Data excerpt
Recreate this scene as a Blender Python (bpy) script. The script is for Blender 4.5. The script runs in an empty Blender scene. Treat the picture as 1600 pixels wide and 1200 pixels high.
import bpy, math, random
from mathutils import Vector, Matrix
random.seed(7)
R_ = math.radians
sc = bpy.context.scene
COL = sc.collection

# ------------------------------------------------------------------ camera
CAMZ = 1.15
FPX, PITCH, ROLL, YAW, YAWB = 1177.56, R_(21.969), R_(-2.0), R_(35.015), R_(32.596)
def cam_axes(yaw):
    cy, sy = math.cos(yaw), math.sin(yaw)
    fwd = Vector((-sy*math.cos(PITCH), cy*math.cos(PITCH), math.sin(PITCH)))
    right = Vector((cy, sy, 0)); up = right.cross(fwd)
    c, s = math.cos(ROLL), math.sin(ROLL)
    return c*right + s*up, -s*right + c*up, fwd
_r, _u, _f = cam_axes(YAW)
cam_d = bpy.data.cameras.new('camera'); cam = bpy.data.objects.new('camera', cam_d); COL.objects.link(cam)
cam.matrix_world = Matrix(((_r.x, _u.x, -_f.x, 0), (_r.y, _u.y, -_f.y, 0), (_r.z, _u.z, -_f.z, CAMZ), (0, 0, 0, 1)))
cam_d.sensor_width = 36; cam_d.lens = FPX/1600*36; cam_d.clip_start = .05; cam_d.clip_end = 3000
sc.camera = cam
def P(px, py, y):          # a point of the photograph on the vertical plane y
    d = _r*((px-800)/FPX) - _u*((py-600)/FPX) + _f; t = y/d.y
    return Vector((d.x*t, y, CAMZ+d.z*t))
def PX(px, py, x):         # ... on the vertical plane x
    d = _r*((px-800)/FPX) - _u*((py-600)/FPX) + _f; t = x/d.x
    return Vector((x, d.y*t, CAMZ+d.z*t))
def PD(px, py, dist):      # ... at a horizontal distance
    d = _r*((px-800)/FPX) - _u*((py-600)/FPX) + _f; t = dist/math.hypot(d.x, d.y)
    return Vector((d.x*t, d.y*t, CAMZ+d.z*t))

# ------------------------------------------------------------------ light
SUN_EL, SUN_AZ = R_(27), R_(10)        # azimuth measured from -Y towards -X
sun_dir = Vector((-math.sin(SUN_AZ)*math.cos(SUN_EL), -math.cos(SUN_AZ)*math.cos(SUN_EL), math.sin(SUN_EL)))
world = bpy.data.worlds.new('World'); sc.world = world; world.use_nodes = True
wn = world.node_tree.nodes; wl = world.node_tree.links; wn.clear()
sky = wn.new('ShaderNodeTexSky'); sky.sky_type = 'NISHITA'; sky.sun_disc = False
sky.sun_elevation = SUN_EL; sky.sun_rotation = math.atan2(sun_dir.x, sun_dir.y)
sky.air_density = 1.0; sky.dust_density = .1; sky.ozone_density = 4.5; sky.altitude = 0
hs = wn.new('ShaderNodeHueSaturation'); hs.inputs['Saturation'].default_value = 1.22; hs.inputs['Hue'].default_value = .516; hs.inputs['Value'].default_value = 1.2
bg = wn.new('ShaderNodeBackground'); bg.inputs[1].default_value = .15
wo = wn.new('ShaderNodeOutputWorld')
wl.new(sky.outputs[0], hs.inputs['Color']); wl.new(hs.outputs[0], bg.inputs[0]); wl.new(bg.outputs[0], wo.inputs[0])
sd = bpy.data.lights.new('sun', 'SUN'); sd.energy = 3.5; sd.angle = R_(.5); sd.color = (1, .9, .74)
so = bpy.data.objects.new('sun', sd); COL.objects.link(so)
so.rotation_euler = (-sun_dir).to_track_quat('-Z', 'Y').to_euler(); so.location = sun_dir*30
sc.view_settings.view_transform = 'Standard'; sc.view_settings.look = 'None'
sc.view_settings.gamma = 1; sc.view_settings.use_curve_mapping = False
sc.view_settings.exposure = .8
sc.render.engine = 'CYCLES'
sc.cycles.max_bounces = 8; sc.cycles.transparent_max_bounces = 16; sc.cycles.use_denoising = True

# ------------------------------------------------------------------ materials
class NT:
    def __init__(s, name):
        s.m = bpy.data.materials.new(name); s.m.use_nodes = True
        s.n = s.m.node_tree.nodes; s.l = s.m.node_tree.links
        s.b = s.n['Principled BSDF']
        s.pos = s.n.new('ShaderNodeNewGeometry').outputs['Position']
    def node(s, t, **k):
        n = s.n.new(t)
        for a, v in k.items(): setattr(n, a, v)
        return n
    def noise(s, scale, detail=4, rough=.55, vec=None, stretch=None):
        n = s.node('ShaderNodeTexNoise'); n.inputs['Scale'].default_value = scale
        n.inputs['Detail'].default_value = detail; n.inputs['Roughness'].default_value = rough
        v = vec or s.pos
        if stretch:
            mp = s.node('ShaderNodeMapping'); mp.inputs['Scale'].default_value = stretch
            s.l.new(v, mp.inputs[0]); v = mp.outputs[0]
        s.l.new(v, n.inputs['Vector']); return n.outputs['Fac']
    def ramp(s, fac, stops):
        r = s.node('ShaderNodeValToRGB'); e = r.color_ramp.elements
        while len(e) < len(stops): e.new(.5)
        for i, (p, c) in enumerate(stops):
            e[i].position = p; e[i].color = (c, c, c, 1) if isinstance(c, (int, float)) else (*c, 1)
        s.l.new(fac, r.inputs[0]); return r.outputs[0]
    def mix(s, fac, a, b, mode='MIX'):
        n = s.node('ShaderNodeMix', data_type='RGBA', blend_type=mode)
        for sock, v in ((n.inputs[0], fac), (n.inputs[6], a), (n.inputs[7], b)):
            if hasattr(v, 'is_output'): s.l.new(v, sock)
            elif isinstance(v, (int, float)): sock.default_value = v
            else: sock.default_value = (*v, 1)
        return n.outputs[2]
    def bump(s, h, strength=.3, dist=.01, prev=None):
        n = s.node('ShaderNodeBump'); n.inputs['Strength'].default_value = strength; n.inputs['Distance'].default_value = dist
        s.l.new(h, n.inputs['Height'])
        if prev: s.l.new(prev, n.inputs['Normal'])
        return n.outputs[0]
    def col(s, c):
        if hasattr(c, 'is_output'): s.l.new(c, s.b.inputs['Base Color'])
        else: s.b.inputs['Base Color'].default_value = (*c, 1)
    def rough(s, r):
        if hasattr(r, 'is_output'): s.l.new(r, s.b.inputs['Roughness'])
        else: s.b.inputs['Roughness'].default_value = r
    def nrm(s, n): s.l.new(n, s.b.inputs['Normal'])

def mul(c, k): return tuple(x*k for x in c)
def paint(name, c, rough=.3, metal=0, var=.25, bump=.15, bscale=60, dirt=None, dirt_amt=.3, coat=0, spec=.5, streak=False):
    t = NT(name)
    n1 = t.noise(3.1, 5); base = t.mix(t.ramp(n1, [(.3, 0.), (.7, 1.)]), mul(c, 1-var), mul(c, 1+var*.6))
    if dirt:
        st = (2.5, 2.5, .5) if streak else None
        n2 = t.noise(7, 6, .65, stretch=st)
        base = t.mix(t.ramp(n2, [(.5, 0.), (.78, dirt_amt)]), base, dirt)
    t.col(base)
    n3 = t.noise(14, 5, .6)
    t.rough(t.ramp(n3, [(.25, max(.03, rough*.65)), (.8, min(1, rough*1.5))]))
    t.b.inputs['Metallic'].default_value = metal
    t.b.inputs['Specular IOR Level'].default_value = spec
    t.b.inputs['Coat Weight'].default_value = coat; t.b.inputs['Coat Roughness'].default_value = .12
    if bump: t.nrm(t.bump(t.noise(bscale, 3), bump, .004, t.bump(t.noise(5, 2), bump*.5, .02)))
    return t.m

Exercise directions
Write each line above out exactly.

Task response
Recreate this scene as a Blender Python (bpy) script. The script is for Blender 4.5. The script runs in an empty Blender scene. Treat the picture as 1600 pixels wide and 1200 pixels high.
import bpy, math, random
from mathutils import Vector, Matrix
random.seed(7)
R_ = math.radians
sc = bpy.context.scene
COL = sc.collection

# ------------------------------------------------------------------ camera
CAMZ = 1.15
FPX, PITCH, ROLL, YAW, YAWB = 1177.56, R_(21.969), R_(-2.0), R_(35.015), R_(32.596)
def cam_axes(yaw):
    cy, sy = math.cos(yaw), math.sin(yaw)
    fwd = Vector((-sy*math.cos(PITCH), cy*math.cos(PITCH), math.sin(PITCH)))
    right = Vector((cy, sy, 0)); up = right.cross(fwd)
    c, s = math.cos(ROLL), math.sin(ROLL)
    return c*right + s*up, -s*right + c*up, fwd
_r, _u, _f = cam_axes(YAW)
cam_d = bpy.data.cameras.new('camera'); cam = bpy.data.objects.new('camera', cam_d); COL.objects.link(cam)
cam.matrix_world = Matrix(((_r.x, _u.x, -_f.x, 0), (_r.y, _u.y, -_f.y, 0), (_r.z, _u.z, -_f.z, CAMZ), (0, 0, 0, 1)))
cam_d.sensor_width = 36; cam_d.lens = FPX/1600*36; cam_d.clip_start = .05; cam_d.clip_end = 3000
sc.camera = cam
def P(px, py, y):          # a point of the photograph on the vertical plane y
    d = _r*((px-800)/FPX) - _u*((py-600)/FPX) + _f; t = y/d.y
    return Vector((d.x*t, y, CAMZ+d.z*t))
def PX(px, py, x):         # ... on the vertical plane x
    d = _r*((px-800)/FPX) - _u*((py-600)/FPX) + _f; t = x/d.x
    return Vector((x, d.y*t, CAMZ+d.z*t))
def PD(px, py, dist):      # ... at a horizontal distance
    d = _r*((px-800)/FPX) - _u*((py-600)/FPX) + _f; t = dist/math.hypot(d.x, d.y)
    return Vector((d.x*t, d.y*t, CAMZ+d.z*t))

# ------------------------------------------------------------------ light
SUN_EL, SUN_AZ = R_(27), R_(10)        # azimuth measured from -Y towards -X
sun_dir = Vector((-math.sin(SUN_AZ)*math.cos(SUN_EL), -math.cos(SUN_AZ)*math.cos(SUN_EL), math.sin(SUN_EL)))
world = bpy.data.worlds.new('World'); sc.world = world; world.use_nodes = True
wn = world.node_tree.nodes; wl = world.node_tree.links; wn.clear()
sky = wn.new('ShaderNodeTexSky'); sky.sky_type = 'NISHITA'; sky.sun_disc = False
sky.sun_elevation = SUN_EL; sky.sun_rotation = math.atan2(sun_dir.x, sun_dir.y)
sky.air_density = 1.0; sky.dust_density = .1; sky.ozone_density = 4.5; sky.altitude = 0
hs = wn.new('ShaderNodeHueSaturation'); hs.inputs['Saturation'].default_value = 1.22; hs.inputs['Hue'].default_value = .516; hs.inputs['Value'].default_value = 1.2
bg = wn.new('ShaderNodeBackground'); bg.inputs[1].default_value = .15
wo = wn.new('ShaderNodeOutputWorld')
wl.new(sky.outputs[0], hs.inputs['Color']); wl.new(hs.outputs[0], bg.inputs[0]); wl.new(bg.outputs[0], wo.inputs[0])
sd = bpy.data.lights.new('sun', 'SUN'); sd.energy = 3.5; sd.angle = R_(.5); sd.color = (1, .9, .74)
so = bpy.data.objects.new('sun', sd); COL.objects.link(so)
so.rotation_euler = (-sun_dir).to_track_quat('-Z', 'Y').to_euler(); so.location = sun_dir*30
sc.view_settings.view_transform = 'Standard'; sc.view_settings.look = 'None'
sc.view_settings.gamma = 1; sc.view_settings.use_curve_mapping = False
sc.view_settings.exposure = .8
sc.render.engine = 'CYCLES'
sc.cycles.max_bounces = 8; sc.cycles.transparent_max_bounces = 16; sc.cycles.use_denoising = True

# ------------------------------------------------------------------ materials
class NT:
    def __init__(s, name):
        s.m = bpy.data.materials.new(name); s.m.use_nodes = True
        s.n = s.m.node_tree.nodes; s.l = s.m.node_tree.links
        s.b = s.n['Principled BSDF']
        s.pos = s.n.new('ShaderNodeNewGeometry').outputs['Position']
    def node(s, t, **k):
        n = s.n.new(t)
        for a, v in k.items(): setattr(n, a, v)
        return n
    def noise(s, scale, detail=4, rough=.55, vec=None, stretch=None):
        n = s.node('ShaderNodeTexNoise'); n.inputs['Scale'].default_value = scale
        n.inputs['Detail'].default_value = detail; n.inputs['Roughness'].default_value = rough
        v = vec or s.pos
        if stretch:
            mp = s.node('ShaderNodeMapping'); mp.inputs['Scale'].default_value = stretch
            s.l.new(v, mp.inputs[0]); v = mp.outputs[0]
        s.l.new(v, n.inputs['Vector']); return n.outputs['Fac']
    def ramp(s, fac, stops):
        r = s.node('ShaderNodeValToRGB'); e = r.color_ramp.elements
        while len(e) < len(stops): e.new(.5)
        for i, (p, c) in enumerate(stops):
            e[i].position = p; e[i].color = (c, c, c, 1) if isinstance(c, (int, float)) else (*c, 1)
        s.l.new(fac, r.inputs[0]); return r.outputs[0]
    def mix(s, fac, a, b, mode='MIX'):
        n = s.node('ShaderNodeMix', data_type='RGBA', blend_type=mode)
        for sock, v in ((n.inputs[0], fac), (n.inputs[6], a), (n.inputs[7], b)):
            if hasattr(v, 'is_output'): s.l.new(v, sock)
            elif isinstance(v, (int, float)): sock.default_value = v
            else: sock.default_value = (*v, 1)
        return n.outputs[2]
    def bump(s, h, strength=.3, dist=.01, prev=None):
        n = s.node('ShaderNodeBump'); n.inputs['Strength'].default_value = strength; n.inputs['Distance'].default_value = dist
        s.l.new(h, n.inputs['Height'])
        if prev: s.l.new(prev, n.inputs['Normal'])
        return n.outputs[0]
    def col(s, c):
        if hasattr(c, 'is_output'): s.l.new(c, s.b.inputs['Base Color'])
        else: s.b.inputs['Base Color'].default_value = (*c, 1)
    def rough(s, r):
        if hasattr(r, 'is_output'): s.l.new(r, s.b.inputs['Roughness'])
        else: s.b.inputs['Roughness'].default_value = r
    def nrm(s, n): s.l.new(n, s.b.inputs['Normal'])

def mul(c, k): return tuple(x*k for x in c)
def paint(name, c, rough=.3, metal=0, var=.25, bump=.15, bscale=60, dirt=None, dirt_amt=.3, coat=0, spec=.5, streak=False):
    t = NT(name)
    n1 = t.noise(3.1, 5); base = t.mix(t.ramp(n1, [(.3, 0.), (.7, 1.)]), mul(c, 1-var), mul(c, 1+var*.6))
    if dirt:
        st = (2.5, 2.5, .5) if streak else None
        n2 = t.noise(7, 6, .65, stretch=st)
        base = t.mix(t.ramp(n2, [(.5, 0.), (.78, dirt_amt)]), base, dirt)
    t.col(base)
    n3 = t.noise(14, 5, .6)
    t.rough(t.ramp(n3, [(.25, max(.03, rough*.65)), (.8, min(1, rough*1.5))]))
    t.b.inputs['Metallic'].default_value = metal
    t.b.inputs['Specular IOR Level'].default_value = spec
    t.b.inputs['Coat Weight'].default_value = coat; t.b.inputs['Coat Roughness'].default_value = .12
    if bump: t.nrm(t.bump(t.noise(bscale, 3), bump, .004, t.bump(t.noise(5, 2), bump*.5, .02)))
    return t.m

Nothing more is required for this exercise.